Note, however, that the $250,000 limit applies per person and per institution. So coverage can be increased significantly by spreading deposits across accounts held by more than one person (e.g., two spouses) or at more than one institution.

In any case, it's important to be aware of any situation where you might approach the $250,000 threshold. If you open two $100,000 CDs at one bank, for instance, but also have another $100,000 in checking and money market accounts at that same institution, $50,000 of your deposits would be unprotected by the FDIC should the bank fail. Whether the funds are in regular or jumbo CDs will have no bearing.

Are Jumbo CDs Negotiable?

Whether or not a CD is negotiable is typically a function of how the CD was acquired, rather than whether it is standard or jumbo in size. Certificates opened directly with a bank or credit union are held in the depositor's name and are rarely negotiable. They can be liquidated only according to the bank's policy on early withdrawals and the associated penalty.

Alternatively, CDs can be opened through brokerage firms, and these certificates, called brokered CDs, are bought and sold on a secondary market. Instead of going to a bank to open one of these certificates, you do so via your account at a brokerage house (e.g., Vanguard, Fidelity, etc.), and multiple CDs from more than one institution can be held in a single brokerage account, making the process of tracking and managing more than one certificate much simpler.

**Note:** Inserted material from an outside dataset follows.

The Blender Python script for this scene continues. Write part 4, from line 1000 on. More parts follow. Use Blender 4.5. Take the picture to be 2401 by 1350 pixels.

The trade-off for this convenience is two-fold. First, the rates of return on brokered CDs are usually less competitive than direct bank CDs. Second, if you want to withdraw your funds from a brokered CD, you cannot simply liquidate it and pay the bank a penalty. Instead, you must put the CD up for sale on the secondary market operated by the brokerage, and the price you receive (which depends on the current rate environment) is far from predictable.